Two minutes after Styles scored, Cauley Woodrow converted from a Brittain cross for his first open play goal in the league in 18 games across 269 days since he got the winner at Hull City in February.

The striker - who had been dropped by Gerhard Struber for the previous league meeting of the clubs - had already scored against Forest this season in the cup then added three league penalties.

He moved onto five goals in 11 matches so is well on course to better last season’s tally of 15 and pass Sam Winnall’s 48 who is the only Barnsley played to net more than Woodrow’s 39 in 89 since Bruce Dyer left the club in 2003.

The first open play league goal could be an important psychological barrier to leap over, especially at the end of a game in which he could have had a hat-trick as he had hit the bar either side of half-time. Woodrow is a high-quality Championship striker and a major asset for the club.


It is difficult to know how much to read into this run of four wins and four clean sheets in Ismael’s first five games.

The other 11 games in this gruelling 12-game spell until January 2 will show us more clearly how far up the table the Reds can push this season.

But it is hard not to get excited about this young side - the football they are playing, goals they are scoring, maturity they are showing to keep goals out and manage games as well as the impact the impressive Ismael has clearly made so far.

Four wins out of five in the Championship is not usual form for Barnsley in recent decades. If this good run goes on, supporters will start to dream of a special season despite the looming spectre of the January transfer window which has killed off such dreams in the past.

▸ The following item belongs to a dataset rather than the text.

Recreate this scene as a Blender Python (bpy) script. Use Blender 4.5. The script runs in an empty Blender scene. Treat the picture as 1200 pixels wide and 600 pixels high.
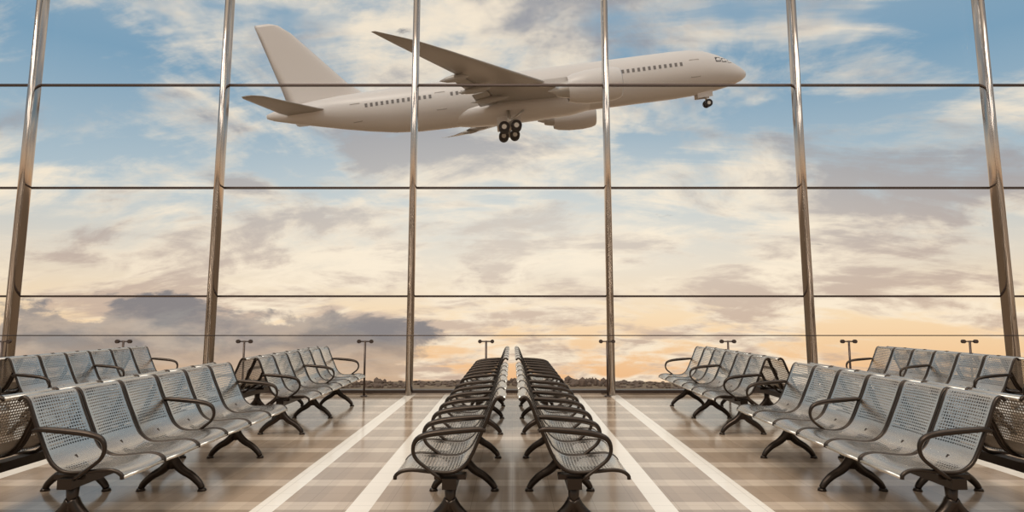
import bpy, bmesh, math, random
from mathutils import Vector, Matrix
random.seed(4)
scene = bpy.context.scene
scene.view_settings.view_transform = 'Standard'
COL = scene.collection

def lin(c):
    return tuple(((v/255)/12.92 if v/255 <= .04045 else ((v/255+.055)/1.055)**2.4) for v in c) + (1,)

# ---------------------------------------------------------------- materials
def mat(name, rgb, rough=.5, metal=0., spec=.5):
    m = bpy.data.materials.new(name); m.use_nodes = True
    b = m.node_tree.nodes['Principled BSDF']
    b.inputs['Base Color'].default_value = lin(rgb)
    b.inputs['Roughness'].default_value = rough
    b.inputs['Metallic'].default_value = metal
    b.inputs['Specular IOR Level'].default_value = spec
    return m

class NT:
    def __init__(s, nt): s.nt = nt
    def n(s, t, **k):
        nd = s.nt.nodes.new(t)
        for a, v in k.items(): setattr(nd, a, v)
        return nd
    def l(s, a, b): s.nt.links.new(a, b)
    def put(s, sock, v):
        if isinstance(v, (int, float, tuple)): sock.default_value = v
        else: s.l(v, sock)
    def m(s, op, a, b=0., c=0., clamp=False):
        nd = s.n('ShaderNodeMath', operation=op); nd.use_clamp = clamp
        s.put(nd.inputs[0], a); s.put(nd.inputs[1], b); s.put(nd.inputs[2], c)
        return nd.outputs[0]
    def mix(s, f, a, b, blend='MIX'):
        nd = s.n('ShaderNodeMix', data_type='RGBA', blend_type=blend)
        s.put(nd.inputs[0], f); s.put(nd.inputs[6], a); s.put(nd.inputs[7], b)
        return nd.outputs[2]
    def smooth(s, v, lo, hi, a=0., b=1.):
        nd = s.n('ShaderNodeMapRange', interpolation_type='SMOOTHSTEP')
        s.put(nd.inputs[0], v)
        for i, q in zip((1, 2, 3, 4), (lo, hi, a, b)): nd.inputs[i].default_value = q
        return nd.outputs[0]
    def noise(s, vec, scale, detail=5, rough=.55, dist=0.):
        nd = s.n('ShaderNodeTexNoise')
        s.l(vec, nd.inputs['Vector']); nd.inputs['Scale'].default_value = scale
        nd.inputs['Detail'].default_value = detail; nd.inputs['Roughness'].default_value = rough
        nd.inputs['Distortion'].default_value = dist
        return nd.outputs['Fac']
    def comb(s, x, y, z):
        nd = s.n('ShaderNodeCombineXYZ')
        for i, v in enumerate((x, y, z)): s.put(nd.inputs[i], v)
        return nd.outputs[0]

M_dark = mat('gunmetal', (62, 54, 48), .34, 1.)
M_silver = mat('satin_aluminium', (215, 208, 198), .28, 1.)
M_chrome = mat('mullion_metal', (184, 172, 162), .15, 1.)
M_trans = mat('transom_metal', (78, 66, 60), .4, .8)

# perforated sheet: UVs are metres across / along the sheet
M_perf = mat('perforated_steel', (208, 201, 192), .27, 1.)
t = NT(M_perf.node_tree)
bs = M_perf.node_tree.nodes['Principled BSDF']
uv = t.n('ShaderNodeUVMap').outputs[0]
sp = t.n('ShaderNodeSeparateXYZ'); t.l(uv, sp.inputs[0])
U, V = sp.outputs[0], sp.outputs[1]
P = .0215
row = t.m('FLOOR', t.m('DIVIDE', V, P))
fu = t.m('SUBTRACT', t.m('FRACT', t.m('DIVIDE', U, P)), .5)
fv = t.m('SUBTRACT', t.m('FRACT', t.m('DIVIDE', V, P)), .5)
r2 = t.m('ADD', t.m('MULTIPLY', fu, fu), t.m('MULTIPLY', fv, fv))
hole = t.m('LESS_THAN', r2, .09)
inu = t.m('LESS_THAN', t.m('ABSOLUTE', t.m('SUBTRACT', U, .215)), .182)
inv1 = t.m('LESS_THAN', t.m('ABSOLUTE', t.m('SUBTRACT', V, .245)), .18)
inv2 = t.m('LESS_THAN', t.m('ABSOLUTE', t.m('SUBTRACT', V, .70)), .15)
msk = t.m('MULTIPLY', t.m('MULTIPLY', hole, inu), t.m('ADD', inv1, inv2), clamp=True)
t.l(t.m('SUBTRACT', 1., msk), bs.inputs['Alpha'])

# floor
M_floor = mat('floor_tile', (160, 140, 122), .3, 0., .5)
t = NT(M_floor.node_tree); bs = M_floor.node_tree.nodes['Principled BSDF']
geo = t.n('ShaderNodeNewGeometry').outputs['Position']
sp = t.n('ShaderNodeSeparateXYZ'); t.l(geo, sp.inputs[0])
X, Y = sp.outputs[0], sp.outputs[1]
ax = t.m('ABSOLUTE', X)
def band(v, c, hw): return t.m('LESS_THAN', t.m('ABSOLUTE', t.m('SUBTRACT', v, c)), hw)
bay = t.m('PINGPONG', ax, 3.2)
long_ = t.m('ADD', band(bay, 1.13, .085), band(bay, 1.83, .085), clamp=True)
fy = t.m('FRACT', t.m('DIVIDE', Y, .62))
cross = t.m('LESS_THAN', t.m('ABSOLUTE', t.m('SUBTRACT', fy, .5)), .15)
fx = t.m('FRACT', t.m('DIVIDE', ax, .35))
colb = t.m('LESS_THAN', t.m('ABSOLUTE', t.m('SUBTRACT', fx, .5)), .28)
nz = t.noise(geo, 1.3, 4); nz2 = t.noise(geo, 60., 2)
base = t.mix(nz, lin((142, 124, 106)), lin((166, 146, 126)))
base = t.mix(t.m('MULTIPLY', cross, .55), base, lin((205, 188, 168)))
base = t.mix(t.m('MULTIPLY', colb, .12), base, lin((96, 80, 68)))
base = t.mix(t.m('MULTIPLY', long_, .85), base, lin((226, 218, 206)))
jx = t.m('LESS_THAN', t.m('FRACT', t.m('DIVIDE', X, .31)), .014)
jy = t.m('LESS_THAN', t.m('FRACT', t.m('DIVIDE', Y, .31)), .014)
base = t.mix(t.m('MULTIPLY', t.m('MAXIMUM', jx, jy), .35), base, lin((90, 76, 66)))
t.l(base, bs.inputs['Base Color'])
t.l(t.m('ADD', t.m('MULTIPLY', nz2, .10), .09), bs.inputs['Roughness'])
bs.inputs['Specular IOR Level'].default_value = .65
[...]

Whether or not they can keep this run going, they have definitely made substantial progress. After 12 games of last season, Barnsley had seven points and were bottom, having conceded 23 goals. After 12 games of this season, they have 16 points and are eight points clear of the bottom three (six off the play-offs) with a positive goal difference.

A top half finish seems an ambitious but realistic aim for this in-form side.


Since football restarted in June, Barnsley lost once at Oakwell and Nottingham Forest have lost there three times.

Saturday was the third time in Barnsley’s eight home games that they had beaten Forest, with the last two bringing 1-0 wins in the final Oakwell league game of last season and the first match of this campaign in the EFL Cup.

In all three matches, Barnsley have looked the better side and deserved winners.

Forest started just two of the same players who lost 1-0 at Oakwell in July whereas Barnsley started six of the same players.

Both sides had changed manager since then and, while Chris Hughton lost to the Reds for the first time in his seventh meeting, Ismael called the win ‘my first real game in English football’ after an international break following a hectic first fortnight in the role. As the Reds also won at Derby, the international break was bookended by 2-0 wins over East Midlands clubs who had spent heavily on their squads but are below Barnsley in the table.